ECLI:NL:GHAMS:2007:BB3693
Gerechtshof Amsterdam
- Hoger beroep
- P.G. Wiewel
- J.H. Huijzer
- C.E. van Oosten-van Smaalen
- Rechtspraak.nl
Derdenbeslag en de positie van de derde-beslagene in het civiele recht
In deze zaak, behandeld door het Gerechtshof Amsterdam, ging het om een hoger beroep van Mill Music B.V. tegen X. over de rechtsgeldigheid van een derdenbeslag. Mill Music had de koopsom voor een woning gestort op de rekening van de notaris, maar een andere schuldeiser van de verkoper had derdenbeslag gelegd op deze gelden. Het hof oordeelde dat, nadat de koper de koopsom had gestort, een andere schuldeiser geen derdenbeslag meer kon leggen op die gelden. Dit depot vormde een gemeenschap waarop zowel de koper als de verkoper recht hadden onder ontbindende en opschortende voorwaarden. Het hof benadrukte dat de derde-beslagene niet in een slechtere positie mag komen te verkeren door het derdenbeslag en dat hij niet meer hoeft te voldoen dan hij aan de geëxecuteerde verschuldigd was.
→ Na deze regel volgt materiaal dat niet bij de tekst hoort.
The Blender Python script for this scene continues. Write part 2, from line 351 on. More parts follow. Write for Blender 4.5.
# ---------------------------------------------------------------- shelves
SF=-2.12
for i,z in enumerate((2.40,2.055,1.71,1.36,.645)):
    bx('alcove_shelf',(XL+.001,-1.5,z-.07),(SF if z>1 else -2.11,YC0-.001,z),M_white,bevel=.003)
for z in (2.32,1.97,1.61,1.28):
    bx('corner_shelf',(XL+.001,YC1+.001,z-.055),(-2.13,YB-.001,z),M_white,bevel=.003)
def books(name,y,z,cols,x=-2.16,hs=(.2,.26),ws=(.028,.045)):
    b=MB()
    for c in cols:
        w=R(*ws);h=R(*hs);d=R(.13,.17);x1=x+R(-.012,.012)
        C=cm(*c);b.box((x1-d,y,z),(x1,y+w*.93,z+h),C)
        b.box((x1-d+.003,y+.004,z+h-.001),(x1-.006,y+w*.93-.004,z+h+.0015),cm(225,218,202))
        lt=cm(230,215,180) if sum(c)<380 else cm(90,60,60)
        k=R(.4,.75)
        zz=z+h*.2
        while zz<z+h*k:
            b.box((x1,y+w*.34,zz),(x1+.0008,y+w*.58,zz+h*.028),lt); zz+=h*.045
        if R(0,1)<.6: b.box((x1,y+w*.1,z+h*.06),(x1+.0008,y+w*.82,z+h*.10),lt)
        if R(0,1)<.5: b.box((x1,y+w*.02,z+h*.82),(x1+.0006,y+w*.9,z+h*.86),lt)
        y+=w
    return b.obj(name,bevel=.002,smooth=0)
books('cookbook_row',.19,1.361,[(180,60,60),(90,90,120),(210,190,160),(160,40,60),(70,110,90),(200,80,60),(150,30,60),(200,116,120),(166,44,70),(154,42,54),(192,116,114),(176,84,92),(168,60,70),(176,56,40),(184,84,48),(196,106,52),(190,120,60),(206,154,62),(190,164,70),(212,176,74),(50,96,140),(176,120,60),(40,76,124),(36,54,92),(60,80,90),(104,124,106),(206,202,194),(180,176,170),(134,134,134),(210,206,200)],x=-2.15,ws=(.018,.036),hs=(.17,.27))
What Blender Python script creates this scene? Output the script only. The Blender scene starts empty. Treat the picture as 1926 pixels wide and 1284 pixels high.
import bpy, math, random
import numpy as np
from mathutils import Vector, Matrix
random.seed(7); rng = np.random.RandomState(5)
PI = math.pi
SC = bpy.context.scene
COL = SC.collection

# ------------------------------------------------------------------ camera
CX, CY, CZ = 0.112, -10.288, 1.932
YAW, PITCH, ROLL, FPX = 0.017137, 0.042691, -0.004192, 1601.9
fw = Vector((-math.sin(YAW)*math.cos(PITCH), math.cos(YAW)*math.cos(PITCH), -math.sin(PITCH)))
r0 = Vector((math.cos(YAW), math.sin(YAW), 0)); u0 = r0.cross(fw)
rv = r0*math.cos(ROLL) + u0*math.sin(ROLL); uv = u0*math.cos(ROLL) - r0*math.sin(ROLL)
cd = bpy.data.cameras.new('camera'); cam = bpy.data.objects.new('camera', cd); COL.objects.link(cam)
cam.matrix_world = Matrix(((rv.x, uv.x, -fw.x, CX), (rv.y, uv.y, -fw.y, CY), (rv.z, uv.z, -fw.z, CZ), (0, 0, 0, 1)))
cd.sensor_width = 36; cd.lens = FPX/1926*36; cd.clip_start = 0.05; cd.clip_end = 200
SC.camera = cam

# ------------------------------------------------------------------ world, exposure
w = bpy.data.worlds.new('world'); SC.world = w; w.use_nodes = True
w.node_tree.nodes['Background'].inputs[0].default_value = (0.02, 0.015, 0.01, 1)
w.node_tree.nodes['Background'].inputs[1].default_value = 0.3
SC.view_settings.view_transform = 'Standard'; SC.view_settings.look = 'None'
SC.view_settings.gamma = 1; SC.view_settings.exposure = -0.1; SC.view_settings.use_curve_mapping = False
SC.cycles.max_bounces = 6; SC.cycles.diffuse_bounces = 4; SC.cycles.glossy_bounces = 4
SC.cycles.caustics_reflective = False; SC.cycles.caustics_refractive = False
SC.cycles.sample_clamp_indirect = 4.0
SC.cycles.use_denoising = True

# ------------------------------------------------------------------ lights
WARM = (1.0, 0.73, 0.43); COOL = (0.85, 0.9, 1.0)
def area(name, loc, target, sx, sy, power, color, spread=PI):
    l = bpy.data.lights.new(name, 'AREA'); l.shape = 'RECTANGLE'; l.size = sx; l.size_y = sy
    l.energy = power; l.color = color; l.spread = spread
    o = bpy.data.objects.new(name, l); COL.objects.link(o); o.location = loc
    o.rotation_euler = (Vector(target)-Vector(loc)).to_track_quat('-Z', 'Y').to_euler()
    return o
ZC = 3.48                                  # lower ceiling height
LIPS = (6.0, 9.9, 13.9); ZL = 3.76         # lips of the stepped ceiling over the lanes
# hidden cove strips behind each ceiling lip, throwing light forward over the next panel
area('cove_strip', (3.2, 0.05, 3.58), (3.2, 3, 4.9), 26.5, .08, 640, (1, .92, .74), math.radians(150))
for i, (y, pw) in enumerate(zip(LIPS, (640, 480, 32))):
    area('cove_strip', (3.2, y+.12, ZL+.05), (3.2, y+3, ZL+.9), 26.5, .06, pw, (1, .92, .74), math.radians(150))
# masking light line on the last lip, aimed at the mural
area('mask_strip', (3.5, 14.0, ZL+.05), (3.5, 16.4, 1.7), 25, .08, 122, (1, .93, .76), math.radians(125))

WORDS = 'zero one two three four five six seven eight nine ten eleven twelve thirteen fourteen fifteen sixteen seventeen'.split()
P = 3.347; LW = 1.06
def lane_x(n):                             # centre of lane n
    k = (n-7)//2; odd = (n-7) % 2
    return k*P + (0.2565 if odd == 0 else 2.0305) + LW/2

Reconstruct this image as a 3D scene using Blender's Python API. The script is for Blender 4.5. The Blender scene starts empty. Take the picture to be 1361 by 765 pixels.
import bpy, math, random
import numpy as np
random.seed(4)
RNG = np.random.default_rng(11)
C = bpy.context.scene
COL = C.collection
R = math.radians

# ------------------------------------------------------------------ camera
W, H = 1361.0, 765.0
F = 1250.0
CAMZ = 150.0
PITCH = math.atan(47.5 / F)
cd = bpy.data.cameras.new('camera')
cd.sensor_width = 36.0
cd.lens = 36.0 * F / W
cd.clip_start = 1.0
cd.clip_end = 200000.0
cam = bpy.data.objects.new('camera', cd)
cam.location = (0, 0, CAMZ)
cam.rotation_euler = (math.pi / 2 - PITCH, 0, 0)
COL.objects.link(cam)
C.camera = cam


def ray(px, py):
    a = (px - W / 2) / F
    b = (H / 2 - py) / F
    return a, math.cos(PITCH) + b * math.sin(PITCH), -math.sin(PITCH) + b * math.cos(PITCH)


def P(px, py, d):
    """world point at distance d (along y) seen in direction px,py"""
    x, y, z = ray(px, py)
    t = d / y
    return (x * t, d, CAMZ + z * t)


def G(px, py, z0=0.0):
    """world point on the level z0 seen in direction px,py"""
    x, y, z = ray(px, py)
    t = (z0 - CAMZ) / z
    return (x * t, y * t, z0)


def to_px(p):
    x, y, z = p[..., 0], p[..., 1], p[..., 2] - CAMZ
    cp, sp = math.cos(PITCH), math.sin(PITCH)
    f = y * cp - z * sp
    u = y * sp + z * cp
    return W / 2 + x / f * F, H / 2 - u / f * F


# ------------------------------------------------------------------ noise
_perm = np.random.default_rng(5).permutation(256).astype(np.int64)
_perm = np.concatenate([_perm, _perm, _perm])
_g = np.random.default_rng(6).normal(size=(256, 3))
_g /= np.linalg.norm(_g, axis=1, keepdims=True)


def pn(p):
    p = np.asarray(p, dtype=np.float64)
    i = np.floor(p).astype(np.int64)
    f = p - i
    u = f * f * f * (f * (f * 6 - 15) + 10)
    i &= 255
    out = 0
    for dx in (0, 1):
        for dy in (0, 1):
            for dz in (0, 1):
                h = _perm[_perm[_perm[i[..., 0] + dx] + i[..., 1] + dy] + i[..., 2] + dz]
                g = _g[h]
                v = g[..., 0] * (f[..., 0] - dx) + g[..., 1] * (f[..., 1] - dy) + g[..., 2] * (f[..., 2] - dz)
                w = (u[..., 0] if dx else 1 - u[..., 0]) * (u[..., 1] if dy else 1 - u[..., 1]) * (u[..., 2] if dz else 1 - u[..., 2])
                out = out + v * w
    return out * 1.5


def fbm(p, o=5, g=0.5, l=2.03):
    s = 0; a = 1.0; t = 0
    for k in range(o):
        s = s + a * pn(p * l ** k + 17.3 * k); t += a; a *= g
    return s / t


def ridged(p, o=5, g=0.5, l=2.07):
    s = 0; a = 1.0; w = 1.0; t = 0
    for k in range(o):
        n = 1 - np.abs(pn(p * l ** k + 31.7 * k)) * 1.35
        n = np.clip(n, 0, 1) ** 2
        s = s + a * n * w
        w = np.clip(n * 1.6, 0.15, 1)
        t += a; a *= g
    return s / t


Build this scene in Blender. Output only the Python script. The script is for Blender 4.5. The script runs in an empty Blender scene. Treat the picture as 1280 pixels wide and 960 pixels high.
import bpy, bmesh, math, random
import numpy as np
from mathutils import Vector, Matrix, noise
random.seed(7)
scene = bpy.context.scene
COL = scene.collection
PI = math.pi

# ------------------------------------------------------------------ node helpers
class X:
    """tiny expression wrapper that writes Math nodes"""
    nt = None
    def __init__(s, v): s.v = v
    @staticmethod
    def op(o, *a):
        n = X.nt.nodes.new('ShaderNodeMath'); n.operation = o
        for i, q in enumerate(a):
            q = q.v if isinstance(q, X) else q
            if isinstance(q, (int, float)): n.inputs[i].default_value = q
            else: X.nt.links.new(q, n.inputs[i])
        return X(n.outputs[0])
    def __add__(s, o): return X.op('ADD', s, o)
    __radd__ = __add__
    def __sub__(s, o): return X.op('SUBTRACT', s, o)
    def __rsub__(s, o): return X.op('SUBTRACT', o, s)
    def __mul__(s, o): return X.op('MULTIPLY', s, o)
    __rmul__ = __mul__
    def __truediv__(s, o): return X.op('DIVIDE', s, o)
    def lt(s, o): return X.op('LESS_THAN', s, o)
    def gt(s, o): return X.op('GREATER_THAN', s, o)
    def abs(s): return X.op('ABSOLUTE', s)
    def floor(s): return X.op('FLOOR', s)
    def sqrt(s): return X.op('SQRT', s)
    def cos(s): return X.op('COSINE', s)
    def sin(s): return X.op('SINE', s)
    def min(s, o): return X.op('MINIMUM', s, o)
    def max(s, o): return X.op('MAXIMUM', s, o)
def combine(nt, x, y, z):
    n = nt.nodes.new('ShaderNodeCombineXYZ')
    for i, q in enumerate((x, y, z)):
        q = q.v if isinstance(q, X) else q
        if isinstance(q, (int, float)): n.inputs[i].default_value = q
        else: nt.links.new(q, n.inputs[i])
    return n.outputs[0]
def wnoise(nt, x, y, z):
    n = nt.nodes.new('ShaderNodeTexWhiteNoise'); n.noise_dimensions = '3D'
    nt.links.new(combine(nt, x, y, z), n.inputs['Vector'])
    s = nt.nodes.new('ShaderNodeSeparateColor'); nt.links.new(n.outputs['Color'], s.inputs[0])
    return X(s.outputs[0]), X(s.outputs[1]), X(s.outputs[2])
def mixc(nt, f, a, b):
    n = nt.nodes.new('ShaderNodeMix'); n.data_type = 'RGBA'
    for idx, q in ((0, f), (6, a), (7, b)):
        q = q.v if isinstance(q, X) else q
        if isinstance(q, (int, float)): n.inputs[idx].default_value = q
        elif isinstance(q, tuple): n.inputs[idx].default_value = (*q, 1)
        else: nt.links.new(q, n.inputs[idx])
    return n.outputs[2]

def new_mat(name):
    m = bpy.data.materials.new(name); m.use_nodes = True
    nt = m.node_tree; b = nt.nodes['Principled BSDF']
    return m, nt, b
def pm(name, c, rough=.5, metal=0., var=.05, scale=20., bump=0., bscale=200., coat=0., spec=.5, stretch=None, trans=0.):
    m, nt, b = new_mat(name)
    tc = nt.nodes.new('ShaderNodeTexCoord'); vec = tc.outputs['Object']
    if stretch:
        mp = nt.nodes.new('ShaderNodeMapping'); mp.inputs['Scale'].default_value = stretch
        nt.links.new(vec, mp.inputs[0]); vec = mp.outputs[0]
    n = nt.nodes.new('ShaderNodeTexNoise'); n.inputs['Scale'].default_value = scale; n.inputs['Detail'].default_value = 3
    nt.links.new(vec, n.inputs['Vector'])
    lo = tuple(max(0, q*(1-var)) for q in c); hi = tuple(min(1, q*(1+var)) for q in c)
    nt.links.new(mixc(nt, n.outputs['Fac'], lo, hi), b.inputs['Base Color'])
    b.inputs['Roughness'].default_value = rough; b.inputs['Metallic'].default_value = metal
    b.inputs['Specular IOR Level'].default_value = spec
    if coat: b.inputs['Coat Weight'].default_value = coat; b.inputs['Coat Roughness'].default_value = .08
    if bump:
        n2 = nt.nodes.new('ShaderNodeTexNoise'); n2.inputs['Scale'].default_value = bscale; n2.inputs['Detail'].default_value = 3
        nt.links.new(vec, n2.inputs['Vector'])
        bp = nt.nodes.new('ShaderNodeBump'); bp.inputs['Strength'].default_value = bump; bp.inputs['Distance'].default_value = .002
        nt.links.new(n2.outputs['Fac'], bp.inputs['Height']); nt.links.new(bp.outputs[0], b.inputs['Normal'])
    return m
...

Het hof stelde vast dat de verplichting van X. jegens A. bestond uit het voldoen van de koopprijs ten tijde van de levering van het onroerend goed. Door de storting van de koopsom in het depot van de notaris, werd X. rechthebbende op de gemeenschap die het depot vormde, onder de ontbindende voorwaarde dat de levering van het onroerend goed zou plaatsvinden. De levering vond plaats op 18 maart 2004, waardoor de ontbindende voorwaarde ten aanzien van X. was vervuld. Dit betekende dat X. op het moment van de storting van de koopsom aan zijn verplichtingen had voldaan, en dat het derdenbeslag op 17 maart 2004 geen doel trof.
Het hof bekrachtigde het vonnis van de kantonrechter en oordeelde dat Mill Music de kosten van het hoger beroep moest dragen. De uitspraak benadrukt de bescherming van de derde-beslagene in het civiele recht en de voorwaarden waaronder derdenbeslag kan worden gelegd.